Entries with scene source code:
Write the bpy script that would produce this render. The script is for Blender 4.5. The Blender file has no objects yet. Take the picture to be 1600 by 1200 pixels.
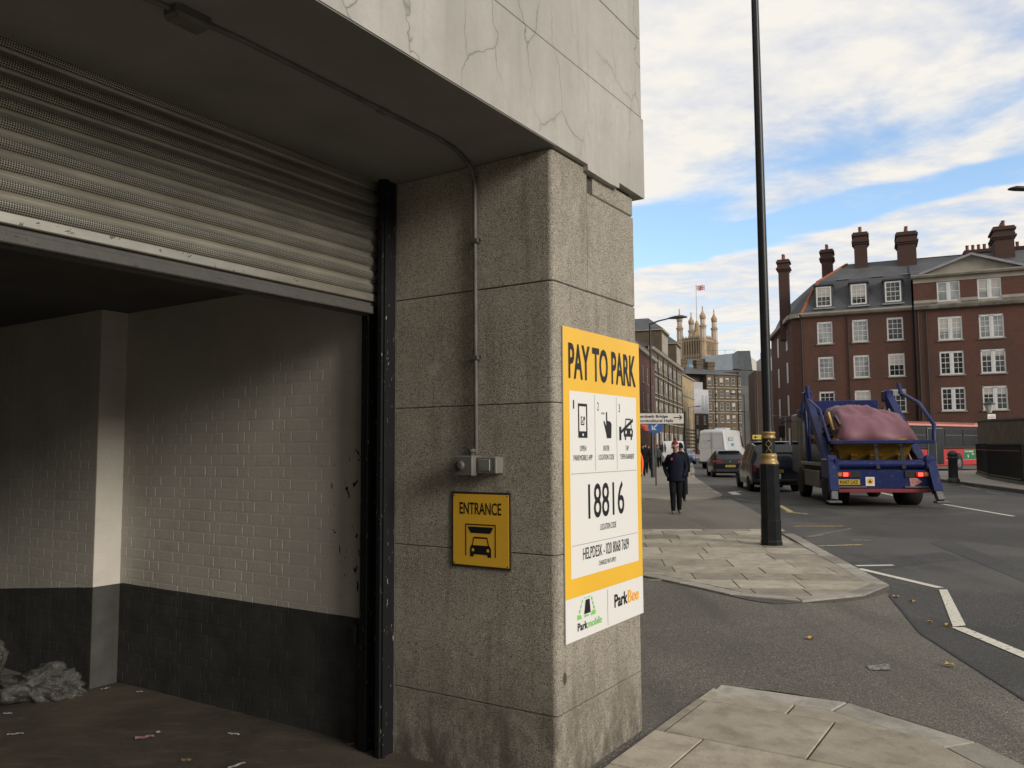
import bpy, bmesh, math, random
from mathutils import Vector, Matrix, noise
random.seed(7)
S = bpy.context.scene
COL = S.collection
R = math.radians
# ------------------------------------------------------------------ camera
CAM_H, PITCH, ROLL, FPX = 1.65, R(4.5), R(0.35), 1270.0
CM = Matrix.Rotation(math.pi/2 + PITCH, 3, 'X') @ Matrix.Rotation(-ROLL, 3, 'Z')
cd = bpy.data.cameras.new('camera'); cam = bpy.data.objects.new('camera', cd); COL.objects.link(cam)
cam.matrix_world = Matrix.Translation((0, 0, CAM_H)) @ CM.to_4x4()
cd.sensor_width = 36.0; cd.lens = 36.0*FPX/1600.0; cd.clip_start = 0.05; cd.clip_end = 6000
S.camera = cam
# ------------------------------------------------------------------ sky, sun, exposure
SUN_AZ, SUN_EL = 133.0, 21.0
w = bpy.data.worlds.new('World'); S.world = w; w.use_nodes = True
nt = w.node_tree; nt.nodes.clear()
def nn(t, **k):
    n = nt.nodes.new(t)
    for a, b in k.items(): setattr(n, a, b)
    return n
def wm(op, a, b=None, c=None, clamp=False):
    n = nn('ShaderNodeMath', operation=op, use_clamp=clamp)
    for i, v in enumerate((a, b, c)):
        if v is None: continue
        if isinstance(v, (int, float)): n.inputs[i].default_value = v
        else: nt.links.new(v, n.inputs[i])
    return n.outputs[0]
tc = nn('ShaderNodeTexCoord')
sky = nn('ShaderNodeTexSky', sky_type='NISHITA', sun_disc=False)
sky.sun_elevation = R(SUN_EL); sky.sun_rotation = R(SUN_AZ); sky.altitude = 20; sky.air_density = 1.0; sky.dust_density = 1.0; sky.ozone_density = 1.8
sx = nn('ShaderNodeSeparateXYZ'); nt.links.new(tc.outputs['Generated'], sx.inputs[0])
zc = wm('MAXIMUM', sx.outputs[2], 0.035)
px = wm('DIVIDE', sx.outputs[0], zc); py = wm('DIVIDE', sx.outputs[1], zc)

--

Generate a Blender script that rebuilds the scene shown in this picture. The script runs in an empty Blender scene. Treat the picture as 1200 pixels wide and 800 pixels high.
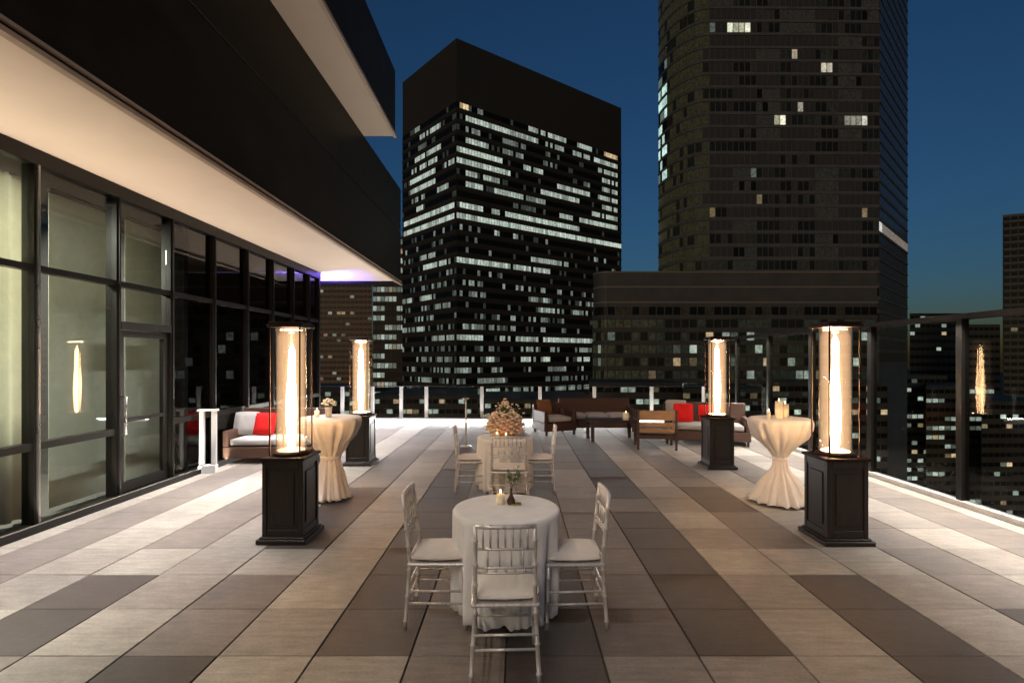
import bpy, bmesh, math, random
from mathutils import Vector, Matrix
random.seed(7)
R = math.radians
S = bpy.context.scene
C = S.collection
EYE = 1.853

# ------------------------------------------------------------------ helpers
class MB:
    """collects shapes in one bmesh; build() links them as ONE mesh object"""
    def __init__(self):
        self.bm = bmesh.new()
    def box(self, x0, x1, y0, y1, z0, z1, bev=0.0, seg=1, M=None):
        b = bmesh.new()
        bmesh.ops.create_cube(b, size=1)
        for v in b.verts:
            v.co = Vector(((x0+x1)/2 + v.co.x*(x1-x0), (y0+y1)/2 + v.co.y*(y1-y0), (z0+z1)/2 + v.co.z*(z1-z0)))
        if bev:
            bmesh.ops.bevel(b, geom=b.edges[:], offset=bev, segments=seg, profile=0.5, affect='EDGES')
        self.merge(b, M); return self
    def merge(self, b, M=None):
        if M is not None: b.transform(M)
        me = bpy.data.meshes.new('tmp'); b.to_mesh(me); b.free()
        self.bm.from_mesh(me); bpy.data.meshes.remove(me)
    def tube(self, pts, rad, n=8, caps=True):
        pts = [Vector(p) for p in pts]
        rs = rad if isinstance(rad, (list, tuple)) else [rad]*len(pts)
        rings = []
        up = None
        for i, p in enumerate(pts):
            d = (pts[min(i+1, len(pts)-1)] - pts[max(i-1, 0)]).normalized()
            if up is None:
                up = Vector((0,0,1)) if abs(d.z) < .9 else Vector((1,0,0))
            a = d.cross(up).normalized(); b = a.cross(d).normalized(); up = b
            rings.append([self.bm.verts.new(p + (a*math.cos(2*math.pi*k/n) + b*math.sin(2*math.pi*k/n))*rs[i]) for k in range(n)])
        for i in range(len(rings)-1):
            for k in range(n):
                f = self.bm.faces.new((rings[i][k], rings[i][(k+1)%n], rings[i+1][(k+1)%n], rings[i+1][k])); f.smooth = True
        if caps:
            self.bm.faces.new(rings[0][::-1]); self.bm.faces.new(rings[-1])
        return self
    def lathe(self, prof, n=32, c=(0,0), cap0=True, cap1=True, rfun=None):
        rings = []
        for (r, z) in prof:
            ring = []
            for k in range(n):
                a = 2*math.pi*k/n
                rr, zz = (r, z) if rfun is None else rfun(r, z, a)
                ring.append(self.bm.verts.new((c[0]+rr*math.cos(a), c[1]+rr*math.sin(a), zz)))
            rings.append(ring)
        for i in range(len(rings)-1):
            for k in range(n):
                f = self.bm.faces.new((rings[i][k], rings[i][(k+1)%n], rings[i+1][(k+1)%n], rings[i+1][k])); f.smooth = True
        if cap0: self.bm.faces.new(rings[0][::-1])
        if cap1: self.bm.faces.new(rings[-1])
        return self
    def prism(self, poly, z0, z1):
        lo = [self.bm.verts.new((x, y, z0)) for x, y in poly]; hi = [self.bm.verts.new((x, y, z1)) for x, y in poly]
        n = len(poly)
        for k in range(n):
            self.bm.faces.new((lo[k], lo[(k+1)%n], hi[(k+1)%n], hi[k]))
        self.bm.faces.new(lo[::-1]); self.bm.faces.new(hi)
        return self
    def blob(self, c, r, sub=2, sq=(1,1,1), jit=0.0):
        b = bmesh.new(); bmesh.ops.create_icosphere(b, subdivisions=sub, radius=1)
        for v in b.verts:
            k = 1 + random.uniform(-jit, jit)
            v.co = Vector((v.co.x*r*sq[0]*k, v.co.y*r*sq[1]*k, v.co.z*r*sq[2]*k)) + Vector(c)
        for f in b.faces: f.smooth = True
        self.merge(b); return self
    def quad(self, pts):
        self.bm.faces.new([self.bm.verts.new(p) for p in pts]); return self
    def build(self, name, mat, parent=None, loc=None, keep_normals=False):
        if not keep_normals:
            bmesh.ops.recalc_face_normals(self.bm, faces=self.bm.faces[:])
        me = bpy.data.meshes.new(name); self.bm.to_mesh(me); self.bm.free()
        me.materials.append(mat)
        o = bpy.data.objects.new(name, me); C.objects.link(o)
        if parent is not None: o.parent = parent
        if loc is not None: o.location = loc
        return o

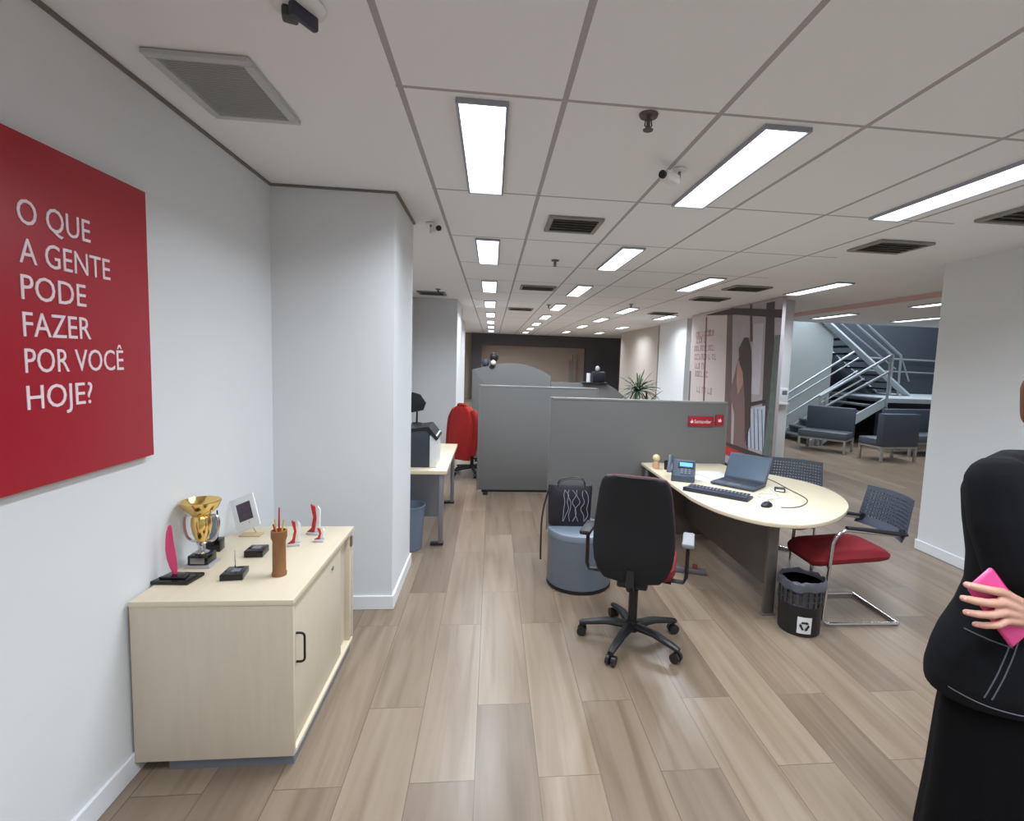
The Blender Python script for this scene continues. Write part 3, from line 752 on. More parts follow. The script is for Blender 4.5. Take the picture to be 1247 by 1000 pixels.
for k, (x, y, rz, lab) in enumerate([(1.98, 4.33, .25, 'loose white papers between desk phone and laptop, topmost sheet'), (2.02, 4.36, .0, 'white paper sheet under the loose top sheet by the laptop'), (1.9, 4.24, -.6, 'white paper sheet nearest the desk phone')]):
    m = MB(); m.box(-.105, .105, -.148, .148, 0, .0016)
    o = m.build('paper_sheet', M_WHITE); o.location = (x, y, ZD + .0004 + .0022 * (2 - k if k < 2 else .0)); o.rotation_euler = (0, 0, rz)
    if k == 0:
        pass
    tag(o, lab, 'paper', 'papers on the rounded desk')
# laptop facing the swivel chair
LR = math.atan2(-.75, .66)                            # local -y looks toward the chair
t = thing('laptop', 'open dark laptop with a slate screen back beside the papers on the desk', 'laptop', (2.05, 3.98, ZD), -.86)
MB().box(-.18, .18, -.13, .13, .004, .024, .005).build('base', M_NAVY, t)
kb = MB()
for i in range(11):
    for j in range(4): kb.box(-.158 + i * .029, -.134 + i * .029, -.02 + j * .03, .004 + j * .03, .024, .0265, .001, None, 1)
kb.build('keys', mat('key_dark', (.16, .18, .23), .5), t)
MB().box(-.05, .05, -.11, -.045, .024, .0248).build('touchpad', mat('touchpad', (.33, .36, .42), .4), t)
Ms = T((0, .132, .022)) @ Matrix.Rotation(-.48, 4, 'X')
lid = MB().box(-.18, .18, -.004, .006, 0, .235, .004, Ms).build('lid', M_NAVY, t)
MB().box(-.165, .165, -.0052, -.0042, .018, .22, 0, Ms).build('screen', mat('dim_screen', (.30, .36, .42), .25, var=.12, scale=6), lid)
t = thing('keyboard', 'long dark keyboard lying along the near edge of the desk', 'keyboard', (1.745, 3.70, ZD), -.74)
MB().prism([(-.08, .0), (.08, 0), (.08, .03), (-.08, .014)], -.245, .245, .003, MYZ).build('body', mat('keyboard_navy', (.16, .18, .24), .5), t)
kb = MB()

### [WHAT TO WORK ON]
Transcribe, leaving out pictures, each line from the one containing "Write the bpy" through the one containing "px = wm('DIVIDE', sx.outputs[0], zc);".

### [FINAL RESULT]
Write the bpy script that would produce this render. The script is for Blender 4.5. The Blender file has no objects yet. Take the picture to be 1600 by 1200 pixels.
import bpy, bmesh, math, random
from mathutils import Vector, Matrix, noise
random.seed(7)
S = bpy.context.scene
COL = S.collection
R = math.radians
# ------------------------------------------------------------------ camera
CAM_H, PITCH, ROLL, FPX = 1.65, R(4.5), R(0.35), 1270.0
CM = Matrix.Rotation(math.pi/2 + PITCH, 3, 'X') @ Matrix.Rotation(-ROLL, 3, 'Z')
cd = bpy.data.cameras.new('camera'); cam = bpy.data.objects.new('camera', cd); COL.objects.link(cam)
cam.matrix_world = Matrix.Translation((0, 0, CAM_H)) @ CM.to_4x4()
cd.sensor_width = 36.0; cd.lens = 36.0*FPX/1600.0; cd.clip_start = 0.05; cd.clip_end = 6000
S.camera = cam
# ------------------------------------------------------------------ sky, sun, exposure
SUN_AZ, SUN_EL = 133.0, 21.0
w = bpy.data.worlds.new('World'); S.world = w; w.use_nodes = True
nt = w.node_tree; nt.nodes.clear()
def nn(t, **k):
    n = nt.nodes.new(t)
    for a, b in k.items(): setattr(n, a, b)
    return n
def wm(op, a, b=None, c=None, clamp=False):
    n = nn('ShaderNodeMath', operation=op, use_clamp=clamp)
    for i, v in enumerate((a, b, c)):
        if v is None: continue
        if isinstance(v, (int, float)): n.inputs[i].default_value = v
        else: nt.links.new(v, n.inputs[i])
    return n.outputs[0]
tc = nn('ShaderNodeTexCoord')
sky = nn('ShaderNodeTexSky', sky_type='NISHITA', sun_disc=False)
sky.sun_elevation = R(SUN_EL); sky.sun_rotation = R(SUN_AZ); sky.altitude = 20; sky.air_density = 1.0; sky.dust_density = 1.0; sky.ozone_density = 1.8
sx = nn('ShaderNodeSeparateXYZ'); nt.links.new(tc.outputs['Generated'], sx.inputs[0])
zc = wm('MAXIMUM', sx.outputs[2], 0.035)
px = wm('DIVIDE', sx.outputs[0], zc); py = wm('DIVIDE', sx.outputs[1], zc)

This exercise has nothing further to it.